Brief:
Skipping all pictures, set down the lines of the listing from the first through the one with "from mathutils import Vector, Matrix, noise".

^^^^^^^^^^^^^^^^

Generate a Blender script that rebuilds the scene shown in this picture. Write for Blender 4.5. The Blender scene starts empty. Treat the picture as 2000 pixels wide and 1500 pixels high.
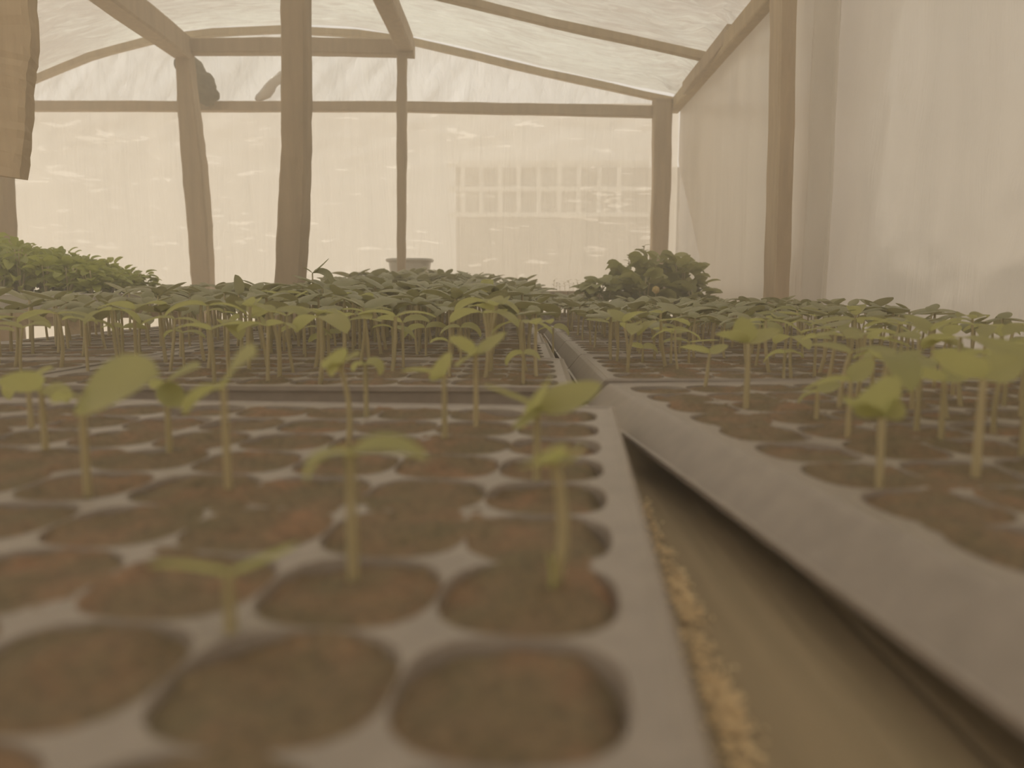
import bpy, bmesh, math, random
import numpy as np
from mathutils import Vector, Matrix, noise

# ------------------------------------------------------------------ camera, world, sun, exposure
S = bpy.context.scene
C = S.collection
F = 1444.0                      # focal length in pixels of the 2000 px wide frame
CAMZ, TZ = 0.96, 0.85           # eye height, rim height of the trays
H = CAMZ - TZ
PITCH = math.atan(180 / F)
YAW = math.atan(6 / F)
cam = bpy.data.cameras.new('camera'); co = bpy.data.objects.new('camera', cam); C.objects.link(co)
cam.sensor_width = 36; cam.lens = 36 * F / 2000; cam.clip_start = 0.01; cam.clip_end = 200
co.location = (0, 0, CAMZ); co.rotation_euler = (math.pi / 2 - PITCH, 0, YAW)
cam.dof.use_dof = True; cam.dof.focus_distance = 1.7; cam.dof.aperture_fstop = 4.4
S.camera = co

S.view_settings.view_transform = 'Standard'; S.view_settings.look = 'None'
S.view_settings.gamma = 1; S.view_settings.use_curve_mapping = False
S.view_settings.exposure = 0.2
S.cycles.use_denoising = True
S.cycles.max_bounces = 10; S.cycles.diffuse_bounces = 6; S.cycles.transmission_bounces = 6
S.cycles.transparent_max_bounces = 10; S.cycles.volume_bounces = 1
S.cycles.sample_clamp_indirect = 6

W = bpy.data.worlds.new('sky'); S.world = W; W.use_nodes = True
wn = W.node_tree.nodes; wl = W.node_tree.links
bg = wn['Background']
tc = wn.new('ShaderNodeTexCoord'); sp = wn.new('ShaderNodeSeparateXYZ'); rp = wn.new('ShaderNodeValToRGB')
wl.new(tc.outputs['Generated'], sp.inputs[0]); wl.new(sp.outputs['Z'], rp.inputs[0]); wl.new(rp.outputs[0], bg.inputs[0])
rp.color_ramp.elements[0].position = 0.0; rp.color_ramp.elements[0].color = (0.91, 0.81, 0.67, 1)
rp.color_ramp.elements[1].position = 0.6; rp.color_ramp.elements[1].color = (0.87, 0.83, 0.77, 1)
bg.inputs[1].default_value = 1.05
sun = bpy.data.lights.new('sun', 'SUN'); so = bpy.data.objects.new('sun', sun); C.objects.link(so)
sun.energy = 1.5; sun.color = (1.0, 0.90, 0.72); sun.angle = math.radians(3)
so.rotation_euler = Vector((0.62, -0.62, -0.72)).to_track_quat('-Z', 'Y').to_euler()

rnd = random.Random(7)

def ray(px, py):
    d = Vector(((px - 1000) / F, 1.0, -(py - 750) / F))
    c, s = math.cos(PITCH), math.sin(PITCH)
    d = Vector((d.x, d.y * c + d.z * s, -d.y * s + d.z * c))
    c, s = math.cos(YAW), math.sin(YAW)
    return Vector((d.x * c - d.y * s, d.x * s + d.y * c, d.z))
def P(px, py, y):               # the point at distance y along the house seen at a pixel
    d = ray(px, py); return Vector((0, 0, CAMZ)) + d * (y / d.y)
def G(px, py, z=TZ):            # the point at height z seen at a pixel
    d = ray(px, py); return Vector((0, 0, CAMZ)) + d * ((z - CAMZ) / d.z)

# ------------------------------------------------------------------ materials
def new_mat(name):
    m = bpy.data.materials.new(name); m.use_nodes = True
    nt = m.node_tree; b = nt.nodes['Principled BSDF']
    return m, nt, b
def N(nt, t, **k):
    n = nt.nodes.new(t)
    for a, v in k.items():
        if a in n.inputs.keys(): n.inputs[a].default_value = v
        else: setattr(n, a, v)
    return n
def mapped(nt, scale, coord='Object'):
    t = N(nt, 'ShaderNodeTexCoord'); mp = N(nt, 'ShaderNodeMapping'); mp.inputs['Scale'].default_value = scale
    nt.links.new(t.outputs[coord], mp.inputs[0]); return mp
def ramp(nt, fac, stops):
    r = N(nt, 'ShaderNodeValToRGB'); e = r.color_ramp.elements
    while len(e) < len(stops): e.new(0.5)
    for i, (p, c) in enumerate(stops): e[i].position = p; e[i].color = (*c, 1)
    nt.links.new(fac, r.inputs[0]); return r
def bump(nt, b, h, s, d=0.01):
    bp = N(nt, 'ShaderNodeBump'); bp.inputs['Strength'].default_value = s; bp.inputs['Distance'].default_value = d
    nt.links.new(h, bp.inputs['Height']); nt.links.new(bp.outputs[0], b.inputs['Normal']); return bp

def wood(name, c1, c2, scale=(9, 9, 1.2)):
    m, nt, b = new_mat(name)
    mp = mapped(nt, scale, 'Object'); n = N(nt, 'ShaderNodeTexNoise', Scale=3.0, Detail=6.0, Roughness=0.6)
    nt.links.new(mp.outputs[0], n.inputs['Vector'])
    r = ramp(nt, n.outputs[0], [(0.3, c1), (0.7, c2)]); nt.links.new(r.outputs[0], b.inputs['Base Color'])
    b.inputs['Roughness'].default_value = 0.85; bump(nt, b, n.outputs[0], 0.5, 0.006); return m
def plain(name, c, rough=0.6, spec=0.5, nscale=20, var=0.12, bs=0.0):
    m, nt, b = new_mat(name)
    mp = mapped(nt, (1, 1, 1)); n = N(nt, 'ShaderNodeTexNoise', Scale=float(nscale), Detail=4.0)
    nt.links.new(mp.outputs[0], n.inputs['Vector'])
    r = ramp(nt, n.outputs[0], [(0.3, tuple(x * (1 - var) for x in c)), (0.7, tuple(min(1, x * (1 + var)) for x in c))])
    nt.links.new(r.outputs[0], b.inputs['Base Color']); b.inputs['Roughness'].default_value = rough
    b.inputs['Specular IOR Level'].default_value = spec
    if bs: bump(nt, b, n.outputs[0], bs)
    return m
def sheet(name, col, trans, clear, scale=(1, 1, 1), streak=(3, 3, 3), sv=0.10, gloss=0.12, bs=0.6, glint=None):
    """translucent greenhouse film: part diffuse, part see-through, a little gloss, creased"""
    m, nt, b = new_mat(name); nt.nodes.remove(b)
    out = nt.nodes['Material Output']
    mp = mapped(nt, streak); n = N(nt, 'ShaderNodeTexNoise', Scale=2.0, Detail=7.0, Roughness=0.62, Distortion=1.2)
    nt.links.new(mp.outputs[0], n.inputs['Vector'])
    mp2 = mapped(nt, scale); n2 = N(nt, 'ShaderNodeTexNoise', Scale=1.3, Detail=2.0)
    nt.links.new(mp2.outputs[0], n2.inputs['Vector'])
    mx = N(nt, 'ShaderNodeMath', operation='ADD'); nt.links.new(n.outputs[0], mx.inputs[0]); nt.links.new(n2.outputs[0], mx.inputs[1])
    lo = tuple(x * (1 - sv) for x in col); hi = tuple(min(1, x * (1 + sv)) for x in col)  # crease shading and dirt painted together as streaks in the film colour
    mr = N(nt, 'ShaderNodeMapRange'); mr.inputs[1].default_value = 0.82; mr.inputs[2].default_value = 1.18
    nt.links.new(mx.outputs[0], mr.inputs[0])
    r = ramp(nt, mr.outputs[0], [(0.0, lo), (1.0, hi)])
    bp = N(nt, 'ShaderNodeBump'); bp.inputs['Strength'].default_value = bs; bp.inputs['Distance'].default_value = 0.03
    nt.links.new(n.outputs[0], bp.inputs['Height'])
    tr = N(nt, 'ShaderNodeBsdfTranslucent'); df = N(nt, 'ShaderNodeBsdfDiffuse'); tp = N(nt, 'ShaderNodeBsdfTransparent')
    gl = N(nt, 'ShaderNodeBsdfGlossy'); gl.inputs['Roughness'].default_value = 0.25
    for s_ in (tr, df, gl): nt.links.new(bp.outputs[0], s_.inputs['Normal'])
    nt.links.new(r.outputs[0], tr.inputs[0]); nt.links.new(r.outputs[0], df.inputs[0])
    tp.inputs[0].default_value = (*col, 1)
    a = N(nt, 'ShaderNodeMixShader'); a.inputs[0].default_value = 1 - trans
    nt.links.new(tr.outputs[0], a.inputs[1]); nt.links.new(df.outputs[0], a.inputs[2])
    c = N(nt, 'ShaderNodeMixShader'); c.inputs[0].default_value = clear
    nt.links.new(a.outputs[0], c.inputs[1]); nt.links.new(tp.outputs[0], c.inputs[2])
    if glint:  # glints painted in as streaks of more translucent film
        m3 = mapped(nt, glint); m3.inputs['Rotation'].default_value = (0, 0.18, 0.1)
        n3 = N(nt, 'ShaderNodeTexNoise', Scale=2.2, Detail=1.5, Distortion=0.8); nt.links.new(m3.outputs[0], n3.inputs['Vector'])
        k3 = N(nt, 'ShaderNodeMapRange'); k3.inputs[1].default_value = 0.64; k3.inputs[2].default_value = 0.69
        k3.inputs[3].default_value = 1 - trans; k3.inputs[4].default_value = 0.0
        nt.links.new(n3.outputs[0], k3.inputs[0]); nt.links.new(k3.outputs[0], a.inputs[0])
    g = N(nt, 'ShaderNodeMixShader'); lw = N(nt, 'ShaderNodeLayerWeight'); lw.inputs[0].default_value = 0.35
    ml = N(nt, 'ShaderNodeMath', operation='MULTIPLY'); ml.inputs[1].default_value = gloss * 2
    nt.links.new(bp.outputs[0], lw.inputs['Normal']); nt.links.new(lw.outputs['Fresnel'], ml.inputs[0])
    nt.links.new(ml.outputs[0], g.inputs[0])
    nt.links.new(c.outputs[0], g.inputs[1]); nt.links.new(gl.outputs[0], g.inputs[2])
    nt.links.new(g.outputs[0], out.inputs[0]); return m
def leafmat(name, c1, c2, tcol, tmix=0.45, rough=0.5):
    m, nt, b = new_mat(name); out = nt.nodes['Material Output']
    oi = N(nt, 'ShaderNodeObjectInfo'); g = N(nt, 'ShaderNodeNewGeometry')
    n = N(nt, 'ShaderNodeTexNoise', Scale=14.0, Detail=2.0); nt.links.new(g.outputs['Position'], n.inputs['Vector'])
    ad = N(nt, 'ShaderNodeMath', operation='MULTIPLY_ADD'); ad.inputs[1].default_value = 0.45; nt.links.new(oi.outputs['Random'], ad.inputs[0])
    nt.links.new(n.outputs[0], ad.inputs[2])
    r = ramp(nt, ad.outputs[0], [(0.35, c1), (0.95, c2)])
    nt.links.new(r.outputs[0], b.inputs['Base Color']); b.inputs['Roughness'].default_value = rough
    tr = N(nt, 'ShaderNodeBsdfTranslucent'); tr.inputs[0].default_value = (*tcol, 1)
    mx = N(nt, 'ShaderNodeMixShader'); mx.inputs[0].default_value = tmix
    nt.links.new(b.outputs[0], mx.inputs[1]); nt.links.new(tr.outputs[0], mx.inputs[2]); nt.links.new(mx.outputs[0], out.inputs[0])
    return m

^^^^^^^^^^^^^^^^

Answer to this problem:
Generate a Blender script that rebuilds the scene shown in this picture. Write for Blender 4.5. The Blender scene starts empty. Treat the picture as 2000 pixels wide and 1500 pixels high.
import bpy, bmesh, math, random
import numpy as np
from mathutils import Vector, Matrix, noise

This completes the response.